Given information:
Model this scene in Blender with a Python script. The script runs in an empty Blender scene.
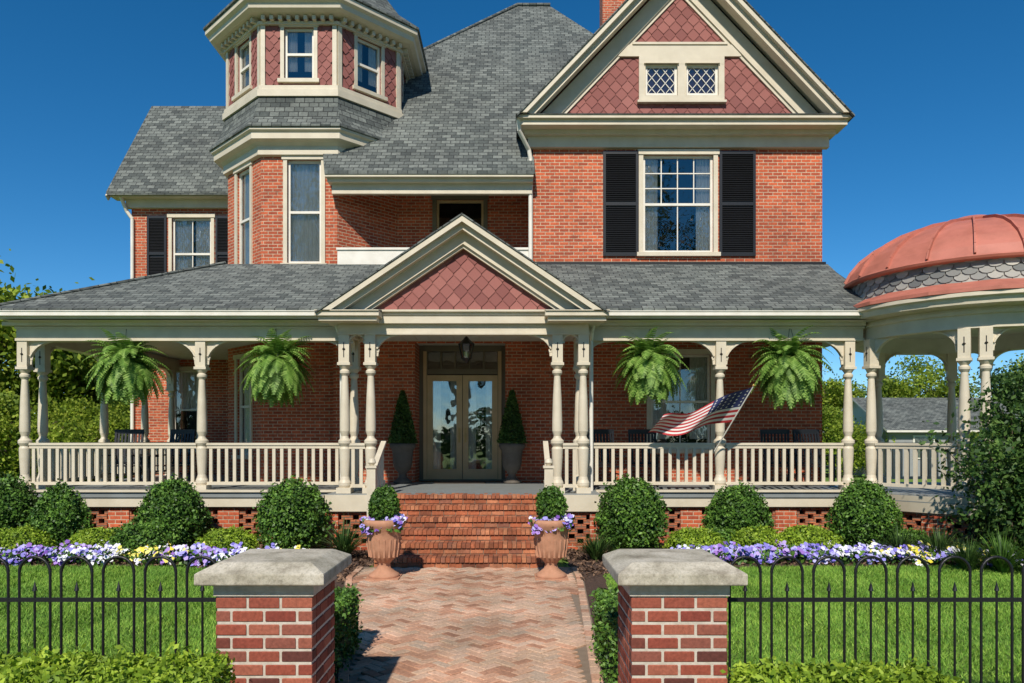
import bpy, math, random
import numpy as np
from mathutils import Vector
random.seed(7); rng = np.random.default_rng(7)
R = random.uniform
scene = bpy.context.scene

# ------------------------------------------------------------------ materials
def new_mat(name):
    m = bpy.data.materials.new(name); m.use_nodes = True
    nt = m.node_tree
    b = nt.nodes.get('Principled BSDF')
    return m, nt, b
def L(nt, a, b): nt.links.new(a, b)
def noise(nt, vec, scale, detail=4, rough=.55):
    n = nt.nodes.new('ShaderNodeTexNoise'); n.inputs['Scale'].default_value = scale
    n.inputs['Detail'].default_value = detail; n.inputs['Roughness'].default_value = rough
    if vec is not None: L(nt, vec, n.inputs['Vector'])
    return n
def ramp(nt, fac, stops):
    r = nt.nodes.new('ShaderNodeValToRGB'); el = r.color_ramp.elements
    while len(el) < len(stops): el.new(.5)
    for e, (p, c) in zip(el, stops):
        e.position = p; e.color = (c[0], c[1], c[2], 1)
    L(nt, fac, r.inputs['Fac']); return r
def mix(nt, a, b, fac, mode='MIX'):
    m = nt.nodes.new('ShaderNodeMix'); m.data_type = 'RGBA'; m.blend_type = mode
    for sock, v in ((m.inputs[0], fac), (m.inputs[6], a), (m.inputs[7], b)):
        if isinstance(v, (int, float)): sock.default_value = v
        elif isinstance(v, tuple): sock.default_value = (v[0], v[1], v[2], 1)
        else: L(nt, v, sock)
    return m.outputs[2]
def bump(nt, h, strength, dist, b):
    n = nt.nodes.new('ShaderNodeBump'); n.inputs['Strength'].default_value = strength
    n.inputs['Distance'].default_value = dist
    L(nt, h, n.inputs['Height']); L(nt, n.outputs[0], b.inputs['Normal']); return n
def objco(nt):
    t = nt.nodes.new('ShaderNodeTexCoord'); return t.outputs['Object']
def uvco(nt):
    t = nt.nodes.new('ShaderNodeTexCoord'); return t.outputs['UV']

def brick_mat(name, c1, c2, mortar, bw=.215, rh=.075, ms=.006, bumpd=.006, var=.5, rough=.85, offset=.5, stain=(.12,.06,.04), sf=.45):
    m, nt, b = new_mat(name)
    uv = uvco(nt); ob = objco(nt)
    t = nt.nodes.new('ShaderNodeTexBrick'); L(nt, uv, t.inputs['Vector'])
    t.inputs['Scale'].default_value = 1; t.inputs['Brick Width'].default_value = bw
    t.inputs['Row Height'].default_value = rh; t.inputs['Mortar Size'].default_value = ms
    t.inputs['Mortar Smooth'].default_value = .25; t.offset = offset
    t.inputs['Color1'].default_value = (*c1, 1); t.inputs['Color2'].default_value = (*c2, 1)
    t.inputs['Mortar'].default_value = (*mortar, 1)
    n1 = noise(nt, ob, .9, 5); n2 = noise(nt, ob, 18, 4); n3 = noise(nt, ob, 5.5, 3)
    f1 = ramp(nt, n1.outputs['Fac'], [(.35, (.72, .68, .66)), (.65, (1.15, 1.12, 1.08))])
    c = mix(nt, t.outputs['Color'], f1.outputs['Color'], var, 'MULTIPLY')
    f2 = ramp(nt, n2.outputs['Fac'], [(.3, (.7, .68, .68)), (.7, (1.25, 1.22, 1.2))])
    c = mix(nt, c, f2.outputs['Color'], .8, 'MULTIPLY')
    f3 = ramp(nt, n3.outputs['Fac'], [(.58, (0, 0, 0)), (.75, (1, 1, 1))])
    f3m = nt.nodes.new('ShaderNodeMath'); f3m.operation = 'MULTIPLY'; f3m.inputs[1].default_value = sf
    L(nt, f3.outputs['Color'], f3m.inputs[0])
    c = mix(nt, c, stain, f3m.outputs[0])
    L(nt, c, b.inputs['Base Color']); b.inputs['Roughness'].default_value = rough
    inv = nt.nodes.new('ShaderNodeMath'); inv.operation = 'MULTIPLY_ADD'
    L(nt, t.outputs['Fac'], inv.inputs[0]); inv.inputs[1].default_value = -1; L(nt, n2.outputs['Fac'], inv.inputs[2])
    bump(nt, inv.outputs[0], .8, bumpd, b)
    return m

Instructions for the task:
Starting with the first line of the data above and ending with the line containing "t = nt.nodes.new('ShaderNodeTexCoord'); return t.outputs['UV']", please restate every line exactly, leaving images out.

Finished answer:
Model this scene in Blender with a Python script. The script runs in an empty Blender scene.
import bpy, math, random
import numpy as np
from mathutils import Vector
random.seed(7); rng = np.random.default_rng(7)
R = random.uniform
scene = bpy.context.scene

# ------------------------------------------------------------------ materials
def new_mat(name):
    m = bpy.data.materials.new(name); m.use_nodes = True
    nt = m.node_tree
    b = nt.nodes.get('Principled BSDF')
    return m, nt, b
def L(nt, a, b): nt.links.new(a, b)
def noise(nt, vec, scale, detail=4, rough=.55):
    n = nt.nodes.new('ShaderNodeTexNoise'); n.inputs['Scale'].default_value = scale
    n.inputs['Detail'].default_value = detail; n.inputs['Roughness'].default_value = rough
    if vec is not None: L(nt, vec, n.inputs['Vector'])
    return n
def ramp(nt, fac, stops):
    r = nt.nodes.new('ShaderNodeValToRGB'); el = r.color_ramp.elements
    while len(el) < len(stops): el.new(.5)
    for e, (p, c) in zip(el, stops):
        e.position = p; e.color = (c[0], c[1], c[2], 1)
    L(nt, fac, r.inputs['Fac']); return r
def mix(nt, a, b, fac, mode='MIX'):
    m = nt.nodes.new('ShaderNodeMix'); m.data_type = 'RGBA'; m.blend_type = mode
    for sock, v in ((m.inputs[0], fac), (m.inputs[6], a), (m.inputs[7], b)):
        if isinstance(v, (int, float)): sock.default_value = v
        elif isinstance(v, tuple): sock.default_value = (v[0], v[1], v[2], 1)
        else: L(nt, v, sock)
    return m.outputs[2]
def bump(nt, h, strength, dist, b):
    n = nt.nodes.new('ShaderNodeBump'); n.inputs['Strength'].default_value = strength
    n.inputs['Distance'].default_value = dist
    L(nt, h, n.inputs['Height']); L(nt, n.outputs[0], b.inputs['Normal']); return n
def objco(nt):
    t = nt.nodes.new('ShaderNodeTexCoord'); return t.outputs['Object']
def uvco(nt):
    t = nt.nodes.new('ShaderNodeTexCoord'); return t.outputs['UV']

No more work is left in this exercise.